Latko credits employees for these practical gains: “Sustainability cannot be accomplished in isolation. The progress we’re making toward our 2040 net-zero goal is the result of global teams turning strategy into day-to-day action.” She points to inter-departmental partnerships that marry product engineering, supply-chain management, and client services to reduce both operational emissions and customer footprints.
Responsible Minerals and Supplier Audits
A parallel effort ensures that raw materials in Xerox products are sourced ethically. During 2024, the company expanded its due-diligence program to 132 suppliers—collectively accounting for about 80 percent of Xerox’s spending—and secured a 90.5 percent response rate to its sustainability questionnaires. Twelve suppliers completed third-party Responsible Business Alliance (RBA) Validated Assessment Program audits, with 78 percent achieving Silver or Platinum scores and none flagged for major child-labor violations. These audit results pave the way for Xerox’s plan to roll out the Extended Minerals Reporting Template by 2026, a data standard that will track high-risk minerals such as cobalt through the supply chain.
Supplier Connection and Sustainability Manager Alissa Weathers sees the work as both an economic and moral imperative: “Supportive procurement relationships generate mutual business benefits,” she says in the report. Audit feedback helps suppliers benchmark performance and often unlocks cost savings through energy or waste reductions.
Peer Recognition and External Benchmarks
Xerox’s progress has garnered external recognition.

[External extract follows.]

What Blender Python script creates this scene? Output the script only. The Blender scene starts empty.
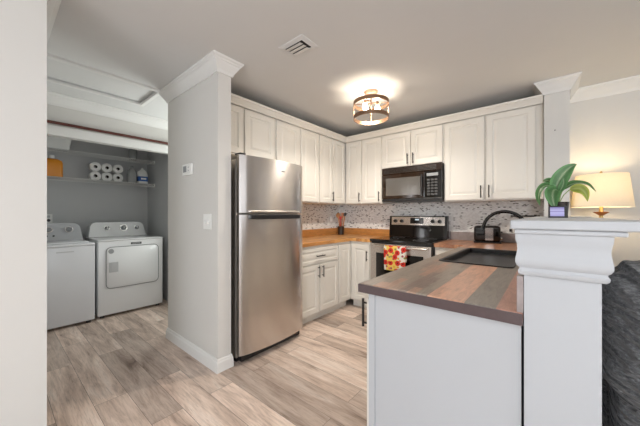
import bpy, bmesh, math, random
from mathutils import Vector, Matrix, noise
random.seed(7)
S = bpy.context.scene
C = S.collection
PI = math.pi
R = math.radians

# ------------------------------------------------------------------ camera
cam = bpy.data.cameras.new('camera')
cam.sensor_width = 36
cam.lens = 274.37 / 640 * 36
cam.shift_y = 1.5 / 640
cam.clip_start = 0.02
co = bpy.data.objects.new('camera', cam)
co.location = (2.6454, -3.6849, 1.2246)
co.rotation_euler = (PI / 2, 0, 0.6955)
C.objects.link(co)
S.camera = co
# ------------------------------------------------------------------ world, lights, exposure
S.view_settings.view_transform = 'Standard'
S.view_settings.look = 'None'
S.view_settings.gamma = 1
S.view_settings.exposure = 0.0
S.view_settings.use_curve_mapping = False
W = bpy.data.worlds.new('world')
S.world = W
W.use_nodes = True
W.node_tree.nodes['Background'].inputs[0].default_value = (0.75, 0.87, 1, 1)
W.node_tree.nodes['Background'].inputs[1].default_value = 0.8


def area(name, loc, rot, sx, sy, energy, col):
    d = bpy.data.lights.new(name, 'AREA')
    d.shape = 'RECTANGLE'
    d.size, d.size_y = sx, sy
    d.energy = energy
    d.color = col
    o = bpy.data.objects.new(name, d)
    o.location = loc
    o.rotation_euler = rot
    C.objects.link(o)


# daylight through the two living-room windows behind and beside the camera; the rest are added fills
area('daylight_rear', (5.4, -9.85, 1.35), (R(100), 0, R(18)), 1.9, 2.0, 165, (0.88, 0.94, 1.0))
area('added_fill_down', (3.5, -5.5, 2.42), (0, 0, 0), 3.0, 2.0, 58, (0.94, 0.97, 1.0))  # unseen lamp added to brighten the floor and, by bounce, the ceiling
area('added_fill_up', (4.4, -7.4, 0.06), (R(180), 0, 0), 3.8, 3.4, 115, (0.86, 0.94, 1.0))  # upward fill added behind the camera to lift the ceiling
area('daylight_side', (6.36, -3.4, 1.40), (R(105), 0, R(90)), 3.2, 1.9, 30, (0.98, 0.98, 1.0))
area('added_fill_hall', (-0.73, -1.36, 1.70), (R(-112), 0, 0), 0.8, 1.2, 29, (0.95, 1.0, 0.97))  # fill added for hall and closet; the end wall has no window


# ------------------------------------------------------------------ materials
def nt(name):
    m = bpy.data.materials.new(name)
    m.use_nodes = True
    t = m.node_tree
    return m, t, t.nodes['Principled BSDF']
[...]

Sustainability Magazine ranked the firm 59th among the world’s 250 most sustainable companies in 2025, citing both climate performance and supply-chain transparency. The company’s alignment with the 1.5°C trajectory and its zero-landfill commitments were noted as differentiators in an industry under pressure to curb electronic waste.

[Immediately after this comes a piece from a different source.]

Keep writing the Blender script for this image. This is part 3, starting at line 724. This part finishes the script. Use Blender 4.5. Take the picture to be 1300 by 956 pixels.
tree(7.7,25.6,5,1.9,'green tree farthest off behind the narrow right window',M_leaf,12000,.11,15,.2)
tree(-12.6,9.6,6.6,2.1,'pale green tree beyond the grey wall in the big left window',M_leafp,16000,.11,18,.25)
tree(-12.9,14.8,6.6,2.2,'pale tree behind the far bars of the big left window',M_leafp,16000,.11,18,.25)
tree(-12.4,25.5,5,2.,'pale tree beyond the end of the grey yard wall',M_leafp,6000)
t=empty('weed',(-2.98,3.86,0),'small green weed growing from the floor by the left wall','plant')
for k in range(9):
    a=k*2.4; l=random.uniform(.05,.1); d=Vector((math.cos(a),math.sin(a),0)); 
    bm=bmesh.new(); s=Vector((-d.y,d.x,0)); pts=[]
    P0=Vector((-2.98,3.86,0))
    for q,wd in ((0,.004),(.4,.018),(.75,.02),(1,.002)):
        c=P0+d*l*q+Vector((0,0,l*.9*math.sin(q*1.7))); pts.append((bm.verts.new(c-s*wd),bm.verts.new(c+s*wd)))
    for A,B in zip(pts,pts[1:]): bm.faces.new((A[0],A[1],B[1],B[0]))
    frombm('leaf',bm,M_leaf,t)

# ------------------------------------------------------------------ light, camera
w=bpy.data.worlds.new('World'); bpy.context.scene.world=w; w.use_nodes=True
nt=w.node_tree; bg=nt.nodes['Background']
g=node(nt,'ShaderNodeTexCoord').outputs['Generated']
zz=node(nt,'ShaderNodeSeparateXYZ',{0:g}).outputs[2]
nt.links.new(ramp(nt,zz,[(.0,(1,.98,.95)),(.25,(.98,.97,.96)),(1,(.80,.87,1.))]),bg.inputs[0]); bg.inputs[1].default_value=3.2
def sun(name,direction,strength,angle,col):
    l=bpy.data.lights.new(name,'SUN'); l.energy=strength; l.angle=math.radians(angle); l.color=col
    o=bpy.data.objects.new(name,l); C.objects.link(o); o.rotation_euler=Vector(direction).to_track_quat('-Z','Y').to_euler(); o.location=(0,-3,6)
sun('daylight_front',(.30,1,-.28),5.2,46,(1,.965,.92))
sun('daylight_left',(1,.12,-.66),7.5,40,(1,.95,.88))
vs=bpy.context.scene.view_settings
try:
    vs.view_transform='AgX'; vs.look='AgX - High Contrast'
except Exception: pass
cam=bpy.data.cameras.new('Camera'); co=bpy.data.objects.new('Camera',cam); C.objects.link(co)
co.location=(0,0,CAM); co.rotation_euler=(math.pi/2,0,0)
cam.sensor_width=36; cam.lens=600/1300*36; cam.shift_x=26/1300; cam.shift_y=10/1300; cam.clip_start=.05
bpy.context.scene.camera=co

Industry Context and Implications
Even with impressive gains, Xerox’s net-zero journey runs through challenges facing many manufacturing-oriented technology firms. Scope 3 emissions—responsible for the vast bulk of any electronics company’s carbon footprint—fell less than 10 percent last year, underscoring how difficult it is to influence upstream suppliers and downstream product use. The move to adopt the Extended Minerals Reporting Template signals that Xerox recognizes governance gaps in mining and processing of battery and circuitry metals could expose the firm to reputational and regulatory risks.
Xerox’s decision to set 2040, rather than the more common 2050, as its net-zero deadline sends a market signal that speed matters. Analysts will likely focus on whether the company can accelerate Scope 3 cuts to match its robust Scope 1 and 2 trajectory. The pending 2030 target creates a short-term forcing function: missing it could erode stakeholder confidence in the 2040 pledge.
For the broader office-technology sector, Xerox’s data points establish a competitive benchmark. Peers that lack Science Based Targets initiative validation or clear end-of-life product plans may face shareholder pressure as procurement teams elevate climate credentials in tender criteria. Conversely, if Xerox’s circular-economy model scales profitably, it could demonstrate a replicable path for aligning sustainability and margin.
The 2025 CSR report delivers verifiable carbon arithmetic, supplier performance data, and measurable deadlines. Whether Xerox hits every mark remains an open question, but the firm has provided the metrics by which investors, employees, and customers can judge progress year by year.